Limburgse vluchtelingen in Tolbert
Tijdens de Duitse bezetting, in november 1944, werd een flink aantal evacués uit Noord-Limburg opgevangen in het noorden van Nederland. De vluchtelingen waren afkomstig uit het gebied tussen Mook en Roermond, dat in de frontlinie van de oorlog terecht was gekomen. De mensen kwamen te voet naar het noorden, een tocht van zes weken door de sneeuw.
In het Westerkwartier werden vluchtelingen uit Heijen, Velden en Gennep opgevangen bij gastgezinnen in de gemeente Leek. In de hele gemeente verbleven in totaal 1900 evacués, waarvan zo'n tweehonderd in Tolbert. Het was een bijzondere gebeurtenis voor de Tolberters om de rooms-katholieke Limburgers in hun midden op te nemen. Eind mei 1945 keerden de evacués terug naar huis, deze keer in open vrachtwagens. Anno 2010 hebben sommige families nog steeds contact met elkaar.
Neergestorte piloot achterop de fiets bij bakker Stobbe
In het Westerkwartier zijn tijdens de Tweede Wereldoorlog enkele geallieerde vliegtuigen neergestort. Het verstoppen van overlevenden van een crash verliep via een ingenieus systeem binnen de illegaliteit. Zoals bij het verhaal van Sgt. Joseph McDonald, een Amerikaan. Op 22 december stortte op klaarlichte dag een zware bommenwerper B-24 Liberator neer bij Noordwijk. Drie bemanningsleden overleefden de crash niet.

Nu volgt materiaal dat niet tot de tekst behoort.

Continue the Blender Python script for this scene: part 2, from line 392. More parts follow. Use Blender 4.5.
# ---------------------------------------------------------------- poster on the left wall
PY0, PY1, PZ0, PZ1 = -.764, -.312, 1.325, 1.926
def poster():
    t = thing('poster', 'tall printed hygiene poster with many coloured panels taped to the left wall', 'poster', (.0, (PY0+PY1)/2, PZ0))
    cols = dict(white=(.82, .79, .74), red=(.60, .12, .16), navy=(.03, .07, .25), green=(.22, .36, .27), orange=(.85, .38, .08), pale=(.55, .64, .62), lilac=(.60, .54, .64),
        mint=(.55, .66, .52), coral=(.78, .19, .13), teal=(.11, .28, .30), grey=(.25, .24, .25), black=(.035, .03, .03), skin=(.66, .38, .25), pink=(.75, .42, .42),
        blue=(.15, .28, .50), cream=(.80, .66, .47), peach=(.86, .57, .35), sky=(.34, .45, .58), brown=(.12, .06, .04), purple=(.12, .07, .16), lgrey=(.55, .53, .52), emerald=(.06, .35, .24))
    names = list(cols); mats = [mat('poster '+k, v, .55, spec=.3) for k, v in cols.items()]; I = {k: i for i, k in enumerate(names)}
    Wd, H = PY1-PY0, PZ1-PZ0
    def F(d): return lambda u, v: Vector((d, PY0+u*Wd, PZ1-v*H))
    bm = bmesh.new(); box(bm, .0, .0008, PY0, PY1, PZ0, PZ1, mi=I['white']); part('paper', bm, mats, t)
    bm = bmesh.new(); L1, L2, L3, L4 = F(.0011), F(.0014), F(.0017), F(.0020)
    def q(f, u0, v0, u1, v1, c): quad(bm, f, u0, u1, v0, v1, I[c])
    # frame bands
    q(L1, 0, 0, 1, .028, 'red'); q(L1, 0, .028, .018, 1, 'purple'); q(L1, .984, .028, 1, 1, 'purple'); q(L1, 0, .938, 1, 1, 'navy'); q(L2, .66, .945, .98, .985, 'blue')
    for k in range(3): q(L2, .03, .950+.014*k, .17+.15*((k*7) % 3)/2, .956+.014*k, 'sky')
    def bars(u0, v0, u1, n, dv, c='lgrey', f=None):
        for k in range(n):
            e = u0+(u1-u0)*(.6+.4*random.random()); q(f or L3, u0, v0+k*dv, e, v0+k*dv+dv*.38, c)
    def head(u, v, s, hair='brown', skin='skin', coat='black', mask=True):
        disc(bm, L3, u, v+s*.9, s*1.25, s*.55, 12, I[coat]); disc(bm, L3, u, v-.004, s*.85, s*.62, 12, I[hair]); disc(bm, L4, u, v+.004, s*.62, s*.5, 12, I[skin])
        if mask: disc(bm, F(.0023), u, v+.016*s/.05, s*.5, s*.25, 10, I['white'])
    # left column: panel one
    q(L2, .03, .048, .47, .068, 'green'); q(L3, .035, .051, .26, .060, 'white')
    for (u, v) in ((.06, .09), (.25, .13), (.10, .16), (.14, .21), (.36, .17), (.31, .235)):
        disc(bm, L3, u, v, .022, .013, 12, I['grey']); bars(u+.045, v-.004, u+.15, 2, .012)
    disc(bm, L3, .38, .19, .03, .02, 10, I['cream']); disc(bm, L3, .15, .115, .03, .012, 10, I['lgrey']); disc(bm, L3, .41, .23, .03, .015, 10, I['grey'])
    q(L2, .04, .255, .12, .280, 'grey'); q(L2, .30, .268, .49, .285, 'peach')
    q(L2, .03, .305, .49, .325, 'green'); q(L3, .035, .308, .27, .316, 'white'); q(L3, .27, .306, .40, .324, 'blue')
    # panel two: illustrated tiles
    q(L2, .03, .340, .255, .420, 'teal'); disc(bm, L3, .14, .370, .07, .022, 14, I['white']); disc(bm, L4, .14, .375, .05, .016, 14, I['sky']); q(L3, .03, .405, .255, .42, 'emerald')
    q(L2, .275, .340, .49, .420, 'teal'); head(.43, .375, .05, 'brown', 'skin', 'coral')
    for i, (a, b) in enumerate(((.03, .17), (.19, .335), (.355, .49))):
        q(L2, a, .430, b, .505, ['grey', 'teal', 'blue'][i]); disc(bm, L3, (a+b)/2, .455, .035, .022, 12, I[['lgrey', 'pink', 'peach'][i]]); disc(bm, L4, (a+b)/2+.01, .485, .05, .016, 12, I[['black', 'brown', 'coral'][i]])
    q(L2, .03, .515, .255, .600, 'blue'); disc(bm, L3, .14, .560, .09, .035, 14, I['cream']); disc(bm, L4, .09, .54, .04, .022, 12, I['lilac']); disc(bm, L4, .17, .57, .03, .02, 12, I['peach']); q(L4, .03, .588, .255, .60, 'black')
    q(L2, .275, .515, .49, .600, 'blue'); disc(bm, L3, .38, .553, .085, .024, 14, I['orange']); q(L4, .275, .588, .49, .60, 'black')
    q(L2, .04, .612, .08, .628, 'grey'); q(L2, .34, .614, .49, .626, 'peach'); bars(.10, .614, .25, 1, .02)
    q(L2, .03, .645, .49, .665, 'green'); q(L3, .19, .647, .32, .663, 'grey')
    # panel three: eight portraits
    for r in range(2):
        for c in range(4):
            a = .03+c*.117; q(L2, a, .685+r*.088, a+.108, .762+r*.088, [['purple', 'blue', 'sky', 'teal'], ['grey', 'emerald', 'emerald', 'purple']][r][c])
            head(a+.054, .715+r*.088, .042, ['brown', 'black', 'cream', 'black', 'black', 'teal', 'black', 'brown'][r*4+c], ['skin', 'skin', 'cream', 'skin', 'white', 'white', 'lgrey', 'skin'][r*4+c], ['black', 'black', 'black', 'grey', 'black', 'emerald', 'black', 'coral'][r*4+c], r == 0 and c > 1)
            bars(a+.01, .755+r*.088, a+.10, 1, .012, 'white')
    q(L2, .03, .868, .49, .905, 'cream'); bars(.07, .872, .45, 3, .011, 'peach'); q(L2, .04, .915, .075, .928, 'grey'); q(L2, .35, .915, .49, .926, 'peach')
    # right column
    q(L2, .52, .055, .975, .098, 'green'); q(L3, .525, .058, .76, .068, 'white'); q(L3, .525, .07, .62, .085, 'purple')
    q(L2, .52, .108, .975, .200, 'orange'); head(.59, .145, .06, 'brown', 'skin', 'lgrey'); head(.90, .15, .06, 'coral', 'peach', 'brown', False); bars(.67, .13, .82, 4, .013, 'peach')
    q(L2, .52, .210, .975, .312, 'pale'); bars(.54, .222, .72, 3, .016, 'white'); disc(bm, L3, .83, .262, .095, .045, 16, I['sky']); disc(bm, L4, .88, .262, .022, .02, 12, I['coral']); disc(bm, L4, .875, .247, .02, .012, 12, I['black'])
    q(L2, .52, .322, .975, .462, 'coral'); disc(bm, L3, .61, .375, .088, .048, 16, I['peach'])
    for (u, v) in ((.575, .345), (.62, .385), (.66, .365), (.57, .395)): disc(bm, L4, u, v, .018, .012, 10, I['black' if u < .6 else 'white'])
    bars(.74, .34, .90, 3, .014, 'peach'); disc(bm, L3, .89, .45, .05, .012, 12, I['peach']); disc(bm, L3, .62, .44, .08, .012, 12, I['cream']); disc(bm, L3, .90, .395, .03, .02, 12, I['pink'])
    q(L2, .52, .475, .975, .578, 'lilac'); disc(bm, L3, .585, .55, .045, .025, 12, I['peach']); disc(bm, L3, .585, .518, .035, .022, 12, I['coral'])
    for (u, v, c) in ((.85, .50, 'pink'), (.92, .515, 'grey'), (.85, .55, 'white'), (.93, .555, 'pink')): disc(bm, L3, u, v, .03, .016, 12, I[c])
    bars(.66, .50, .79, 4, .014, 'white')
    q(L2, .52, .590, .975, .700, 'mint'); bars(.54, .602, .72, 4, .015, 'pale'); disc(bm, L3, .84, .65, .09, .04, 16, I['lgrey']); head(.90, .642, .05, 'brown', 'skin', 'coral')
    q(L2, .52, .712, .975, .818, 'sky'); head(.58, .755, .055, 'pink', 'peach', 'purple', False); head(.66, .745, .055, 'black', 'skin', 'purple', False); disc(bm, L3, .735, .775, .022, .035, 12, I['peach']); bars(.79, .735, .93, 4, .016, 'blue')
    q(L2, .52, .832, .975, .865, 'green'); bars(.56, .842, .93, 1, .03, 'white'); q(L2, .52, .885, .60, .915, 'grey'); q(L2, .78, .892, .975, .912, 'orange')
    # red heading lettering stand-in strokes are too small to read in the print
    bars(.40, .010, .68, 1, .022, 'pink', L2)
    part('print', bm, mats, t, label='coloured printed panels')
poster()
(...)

Zeven wisten zich met een parachute te redden, waaronder Joseph McDonald. Hij kwam neer aan de westkant van De Wilp en liep naar het eerste de beste huis.
Toevallig deed bakker Stobbe net zijn ronde langs de deur. Hij zette de piloot op de fiets en bracht hem naar J.J. Zijp, hoofdmeester van de Christelijke school. Zijp schakelde postbode Venema in, die de Amerikaan naar een boerderijtje in de buurt bracht om de nacht door te brengen. Tegelijkertijd vertrok een koerier naar Th.A. Lycklama à Nijeholt in Leek, hoofd van de Nationale Christelijke School aldaar. De koerier vertelde dat er een piloot in aantocht was. De volgende dag kregen de schoolkinderen al vroeg op de dag kerstvakantie. De hoofdmeester bracht de piloot met zijn auto naar de woning van boswachter Assies in Appelscha, waarna de piloot diep in de bossen werd verstopt. Hoe het McDonald verder verging, is niet bekend.